▶ _TASK PROMPT_
Up to and including the line that contains "if f and f >", repeat each line of the data exactly, starting from the first.

# # # # #

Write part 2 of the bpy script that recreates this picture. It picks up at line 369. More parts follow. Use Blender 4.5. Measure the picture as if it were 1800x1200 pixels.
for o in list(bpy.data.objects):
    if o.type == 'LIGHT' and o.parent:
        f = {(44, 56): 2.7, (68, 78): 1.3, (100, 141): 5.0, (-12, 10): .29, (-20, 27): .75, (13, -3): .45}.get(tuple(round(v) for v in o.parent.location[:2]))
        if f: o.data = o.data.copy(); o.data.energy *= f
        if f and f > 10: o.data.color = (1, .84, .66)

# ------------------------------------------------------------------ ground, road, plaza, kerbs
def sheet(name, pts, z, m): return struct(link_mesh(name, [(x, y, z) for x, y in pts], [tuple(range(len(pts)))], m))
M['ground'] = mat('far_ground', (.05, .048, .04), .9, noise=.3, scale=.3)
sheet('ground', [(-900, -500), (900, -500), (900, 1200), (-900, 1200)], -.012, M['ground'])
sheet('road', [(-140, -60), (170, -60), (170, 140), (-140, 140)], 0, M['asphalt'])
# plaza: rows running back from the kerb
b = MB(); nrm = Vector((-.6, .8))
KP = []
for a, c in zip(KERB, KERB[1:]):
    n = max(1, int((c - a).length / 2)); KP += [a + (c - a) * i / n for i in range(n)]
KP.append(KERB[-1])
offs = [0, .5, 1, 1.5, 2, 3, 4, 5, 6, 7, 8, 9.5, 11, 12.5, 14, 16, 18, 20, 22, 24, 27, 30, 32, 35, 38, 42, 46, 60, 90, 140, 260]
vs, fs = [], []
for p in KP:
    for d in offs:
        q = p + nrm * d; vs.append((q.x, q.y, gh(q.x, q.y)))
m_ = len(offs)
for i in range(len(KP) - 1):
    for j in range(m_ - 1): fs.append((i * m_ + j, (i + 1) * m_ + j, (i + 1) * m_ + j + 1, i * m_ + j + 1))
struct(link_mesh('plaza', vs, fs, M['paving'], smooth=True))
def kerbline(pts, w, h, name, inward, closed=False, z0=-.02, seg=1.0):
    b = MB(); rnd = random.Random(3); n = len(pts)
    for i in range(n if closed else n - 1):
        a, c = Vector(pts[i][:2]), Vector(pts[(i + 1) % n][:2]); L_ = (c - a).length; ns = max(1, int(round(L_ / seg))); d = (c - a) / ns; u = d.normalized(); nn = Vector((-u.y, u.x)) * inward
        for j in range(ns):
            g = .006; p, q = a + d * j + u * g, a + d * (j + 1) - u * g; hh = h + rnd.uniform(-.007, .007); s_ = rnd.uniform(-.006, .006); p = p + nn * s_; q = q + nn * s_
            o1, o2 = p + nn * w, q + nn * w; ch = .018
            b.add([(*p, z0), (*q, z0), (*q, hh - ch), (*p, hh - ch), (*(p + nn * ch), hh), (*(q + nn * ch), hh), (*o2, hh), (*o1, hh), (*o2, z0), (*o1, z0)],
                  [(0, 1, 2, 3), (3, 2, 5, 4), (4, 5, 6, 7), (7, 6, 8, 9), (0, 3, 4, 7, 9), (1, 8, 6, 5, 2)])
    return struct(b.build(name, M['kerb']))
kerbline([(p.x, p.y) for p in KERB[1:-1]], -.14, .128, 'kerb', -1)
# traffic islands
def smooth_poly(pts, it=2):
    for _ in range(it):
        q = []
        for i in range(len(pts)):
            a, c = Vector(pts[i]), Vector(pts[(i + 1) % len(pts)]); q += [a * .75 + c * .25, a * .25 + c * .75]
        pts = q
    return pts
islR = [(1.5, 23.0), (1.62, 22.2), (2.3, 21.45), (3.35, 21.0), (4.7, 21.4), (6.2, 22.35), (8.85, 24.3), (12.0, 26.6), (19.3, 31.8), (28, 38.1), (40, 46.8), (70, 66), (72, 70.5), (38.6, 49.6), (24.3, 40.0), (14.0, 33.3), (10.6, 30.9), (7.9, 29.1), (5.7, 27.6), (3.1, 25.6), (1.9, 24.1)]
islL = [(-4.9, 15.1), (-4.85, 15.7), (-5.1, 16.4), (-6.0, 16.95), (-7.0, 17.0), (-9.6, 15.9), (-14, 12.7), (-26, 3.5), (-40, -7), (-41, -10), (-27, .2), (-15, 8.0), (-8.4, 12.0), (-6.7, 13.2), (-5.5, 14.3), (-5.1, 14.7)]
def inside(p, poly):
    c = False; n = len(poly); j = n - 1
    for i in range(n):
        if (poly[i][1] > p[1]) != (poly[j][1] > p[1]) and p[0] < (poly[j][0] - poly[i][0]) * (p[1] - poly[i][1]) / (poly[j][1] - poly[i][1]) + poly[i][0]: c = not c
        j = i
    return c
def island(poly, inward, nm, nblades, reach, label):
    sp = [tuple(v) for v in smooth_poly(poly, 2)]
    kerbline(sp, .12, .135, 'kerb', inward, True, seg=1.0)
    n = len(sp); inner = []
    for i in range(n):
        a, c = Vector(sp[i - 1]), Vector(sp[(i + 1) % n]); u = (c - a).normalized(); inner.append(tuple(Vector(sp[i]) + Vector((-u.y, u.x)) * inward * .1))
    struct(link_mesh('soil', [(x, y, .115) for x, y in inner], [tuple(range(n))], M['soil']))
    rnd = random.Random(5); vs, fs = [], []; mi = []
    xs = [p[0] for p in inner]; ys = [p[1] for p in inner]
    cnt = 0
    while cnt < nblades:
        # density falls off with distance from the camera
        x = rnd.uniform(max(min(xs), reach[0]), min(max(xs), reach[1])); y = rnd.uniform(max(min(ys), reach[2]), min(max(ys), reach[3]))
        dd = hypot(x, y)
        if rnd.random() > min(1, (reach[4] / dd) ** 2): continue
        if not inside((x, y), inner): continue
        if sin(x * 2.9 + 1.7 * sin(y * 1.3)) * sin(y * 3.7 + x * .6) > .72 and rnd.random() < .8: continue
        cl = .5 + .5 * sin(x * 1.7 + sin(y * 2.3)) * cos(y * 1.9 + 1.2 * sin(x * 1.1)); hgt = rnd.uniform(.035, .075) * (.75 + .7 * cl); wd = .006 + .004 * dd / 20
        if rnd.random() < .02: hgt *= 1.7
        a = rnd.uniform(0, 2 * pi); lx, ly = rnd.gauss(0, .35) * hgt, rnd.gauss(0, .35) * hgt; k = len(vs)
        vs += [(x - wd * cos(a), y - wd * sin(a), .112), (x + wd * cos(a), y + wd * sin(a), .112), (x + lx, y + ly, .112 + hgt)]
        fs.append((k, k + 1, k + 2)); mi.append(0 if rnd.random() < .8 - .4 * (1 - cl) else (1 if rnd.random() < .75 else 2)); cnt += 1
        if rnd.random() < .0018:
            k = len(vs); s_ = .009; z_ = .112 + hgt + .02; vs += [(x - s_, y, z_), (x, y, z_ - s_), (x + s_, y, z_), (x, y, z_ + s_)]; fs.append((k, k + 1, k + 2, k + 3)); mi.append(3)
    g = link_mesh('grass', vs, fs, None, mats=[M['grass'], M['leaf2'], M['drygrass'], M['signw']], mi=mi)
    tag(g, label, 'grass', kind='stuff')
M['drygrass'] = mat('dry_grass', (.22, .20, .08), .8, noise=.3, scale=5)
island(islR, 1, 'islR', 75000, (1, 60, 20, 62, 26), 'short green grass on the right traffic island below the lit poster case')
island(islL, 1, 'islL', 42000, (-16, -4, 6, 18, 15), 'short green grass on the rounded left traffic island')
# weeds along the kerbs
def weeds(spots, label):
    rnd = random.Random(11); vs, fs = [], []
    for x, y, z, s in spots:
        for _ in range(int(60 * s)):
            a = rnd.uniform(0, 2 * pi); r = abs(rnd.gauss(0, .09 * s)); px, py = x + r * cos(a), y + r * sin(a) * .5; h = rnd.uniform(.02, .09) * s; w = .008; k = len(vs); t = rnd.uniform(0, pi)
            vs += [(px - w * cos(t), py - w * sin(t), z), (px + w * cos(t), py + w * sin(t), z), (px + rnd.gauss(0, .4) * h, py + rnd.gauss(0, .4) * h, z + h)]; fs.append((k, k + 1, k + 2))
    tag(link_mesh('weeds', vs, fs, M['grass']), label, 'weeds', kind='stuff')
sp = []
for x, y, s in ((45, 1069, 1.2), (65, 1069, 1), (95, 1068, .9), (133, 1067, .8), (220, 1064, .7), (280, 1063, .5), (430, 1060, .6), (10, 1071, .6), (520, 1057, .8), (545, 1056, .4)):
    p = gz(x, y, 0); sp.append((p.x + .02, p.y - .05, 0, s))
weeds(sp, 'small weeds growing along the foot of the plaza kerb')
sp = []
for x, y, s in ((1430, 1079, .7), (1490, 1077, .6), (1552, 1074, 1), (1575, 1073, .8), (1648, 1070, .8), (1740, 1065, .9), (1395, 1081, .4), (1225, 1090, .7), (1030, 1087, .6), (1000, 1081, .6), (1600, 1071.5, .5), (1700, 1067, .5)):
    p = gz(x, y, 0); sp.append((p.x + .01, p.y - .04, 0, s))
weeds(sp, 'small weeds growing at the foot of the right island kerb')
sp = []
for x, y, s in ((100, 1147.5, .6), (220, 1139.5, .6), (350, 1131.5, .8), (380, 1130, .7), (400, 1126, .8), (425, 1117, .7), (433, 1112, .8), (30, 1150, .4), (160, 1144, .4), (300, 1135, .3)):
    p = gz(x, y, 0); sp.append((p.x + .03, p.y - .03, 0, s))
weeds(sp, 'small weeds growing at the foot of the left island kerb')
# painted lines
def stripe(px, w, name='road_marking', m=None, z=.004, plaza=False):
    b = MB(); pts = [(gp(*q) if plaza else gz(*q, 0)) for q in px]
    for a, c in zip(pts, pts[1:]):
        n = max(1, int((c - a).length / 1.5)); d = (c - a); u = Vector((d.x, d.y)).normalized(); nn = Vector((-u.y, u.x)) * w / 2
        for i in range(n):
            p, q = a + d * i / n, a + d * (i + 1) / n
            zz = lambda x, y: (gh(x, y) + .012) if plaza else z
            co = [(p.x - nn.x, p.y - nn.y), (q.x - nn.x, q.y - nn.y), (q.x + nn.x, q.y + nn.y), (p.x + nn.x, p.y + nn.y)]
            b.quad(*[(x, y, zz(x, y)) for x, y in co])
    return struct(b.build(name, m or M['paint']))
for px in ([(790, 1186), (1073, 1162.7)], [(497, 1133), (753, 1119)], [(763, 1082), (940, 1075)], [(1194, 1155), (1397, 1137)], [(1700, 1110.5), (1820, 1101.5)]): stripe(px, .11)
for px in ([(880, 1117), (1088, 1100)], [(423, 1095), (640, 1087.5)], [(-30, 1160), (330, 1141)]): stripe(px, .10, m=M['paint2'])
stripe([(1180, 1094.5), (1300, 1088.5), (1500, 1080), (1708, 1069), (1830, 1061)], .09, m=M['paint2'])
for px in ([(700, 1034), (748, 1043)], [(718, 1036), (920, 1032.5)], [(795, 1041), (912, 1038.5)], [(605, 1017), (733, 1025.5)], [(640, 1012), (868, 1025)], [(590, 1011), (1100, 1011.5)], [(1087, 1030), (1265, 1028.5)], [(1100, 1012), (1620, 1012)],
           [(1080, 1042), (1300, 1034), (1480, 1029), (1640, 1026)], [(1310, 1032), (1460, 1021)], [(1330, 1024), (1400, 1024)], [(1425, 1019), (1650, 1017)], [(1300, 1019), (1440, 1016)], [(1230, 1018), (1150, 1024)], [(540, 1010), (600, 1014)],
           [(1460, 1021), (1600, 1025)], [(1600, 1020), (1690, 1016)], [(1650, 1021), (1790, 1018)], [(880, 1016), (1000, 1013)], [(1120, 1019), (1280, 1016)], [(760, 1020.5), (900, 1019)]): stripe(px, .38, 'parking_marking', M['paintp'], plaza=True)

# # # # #

▶ _TASK ANSWER_
Write part 2 of the bpy script that recreates this picture. It picks up at line 369. More parts follow. Use Blender 4.5. Measure the picture as if it were 1800x1200 pixels.
for o in list(bpy.data.objects):
    if o.type == 'LIGHT' and o.parent:
        f = {(44, 56): 2.7, (68, 78): 1.3, (100, 141): 5.0, (-12, 10): .29, (-20, 27): .75, (13, -3): .45}.get(tuple(round(v) for v in o.parent.location[:2]))
        if f: o.data = o.data.copy(); o.data.energy *= f
        if f and f > 10: o.data.color = (1, .84, .66)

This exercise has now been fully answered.